Atherton countered that the Austin Police Department is failing to enforce the current speed limit on the roadway. She claimed that the neighborhood association had a letter from Chief Stan Knee saying that police officers would not stop anyone on Barton Springs Road driving less than 40 miles per hour.( It is standard police policy not to ticket motorists who are driving less than nine miles over the speed limit, except in school zones.)

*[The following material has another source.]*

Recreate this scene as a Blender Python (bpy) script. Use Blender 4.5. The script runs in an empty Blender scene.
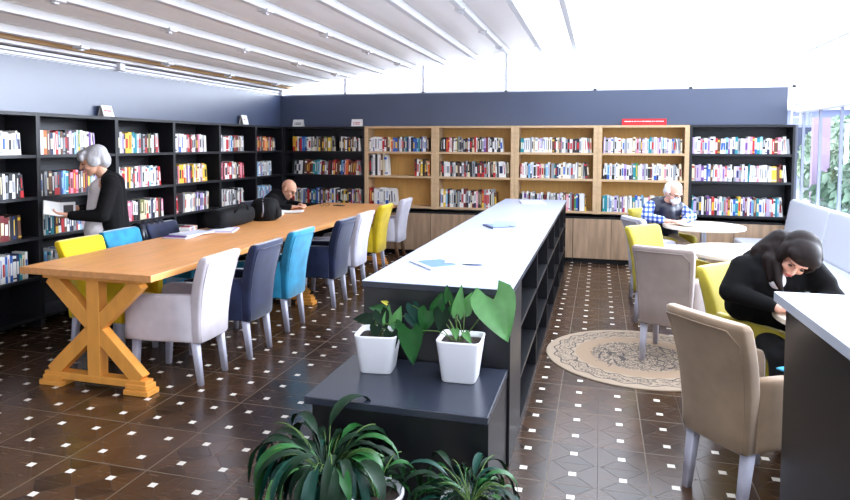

That section of Barton Springs Road already has flashing lights to drop the speed limit from 35 to 20 miles per hour during events and on weekends, department engineer Richard Kroger pointed out to commissioners. He also added that the city had no classification of “park road” in its classification of roadway types. The city has collectors, arterials or freeways in either major or minor categories, according to its classification scheme.

Kroger, staff liaison to the UTC, also pointed out that pedestrian crosswalks had already been studied for Zilker Park, but that the road did not reach the threshold to warrant the crossings. To warrant a pedestrian crossing, a stretch of road must have 100 pedestrian-crossings an hour for four hours, or 190 pedestrian crossings in an hour.

Austinite Steve Rogers was on hand to argue in favor of the study, saying that the city might as well divide Zilker into two parks if a good pedestrian crossing can’t be implemented. Once someone has parked on one side of the park, he told commissioners, it’s almost impossible to get across the road.

Studying the project would do no harm, Rogers said. Commissioner Patrick Goetz, however, went a step further and proposed a substitute motion the commission eventually supported. He asked the city to place two raised flashing pedestrian pavement crossings—like those in front of the Austin Energy building on Barton Springs—in the park. The crossings cost $52,000 each. Goetz proposed that the crossings be placed at the main entrance to the park and at the entrance to the botanical gardens.

“I would rather pass something that is going to have an effect than to sit here and rubber stamp something that isn’t going to do something,” Goetz said. “This needs to be safer.”

Goetz’s substitute resolution passed on a 3-2-1 vote, with Eden and vice chair Dana Lockler voting no and Scheleen Walker abstaining. Chair Jay Wyatt was absent from the meeting.

©2001 In Fact News, Inc. All rights reserved.

Moving on . . . Mario Espinosa has left his position as Vice President of Governmental Relations for Austin Energy and will begin his new job at the Lower Colorado River Authority March 5. Espinosa will be joining the agency’s Governmental Affairs and Community Relations Department as manager of public affairs . . . ROAD and RECA singing in harmony . . . The board of directors of the Real Estate Council of Austin has approved a lengthy resolution urging Capital Metro to put more money into highway projects. RECA says Cap Metro should find “not less than $200 million” for roads. Following that announcement, we received a press release from ROAD (Reclaim Our Allocated Dollars) applauding the resolution . . . Speaking of transportation . . . The Texas Travel Industry Association is bringing 1,000 of their members to Austin today for their annual Unity Dinner at the Austin Convention Center. The group will also be talking about the future of Texas transportation . . . Mardi Gras party . . . Supporters of County Court at Law Judge Gisela Triana are invited to Miguel’s La Bodega for a fundraiser Tuesday from 5:30 to 7:30 p.m.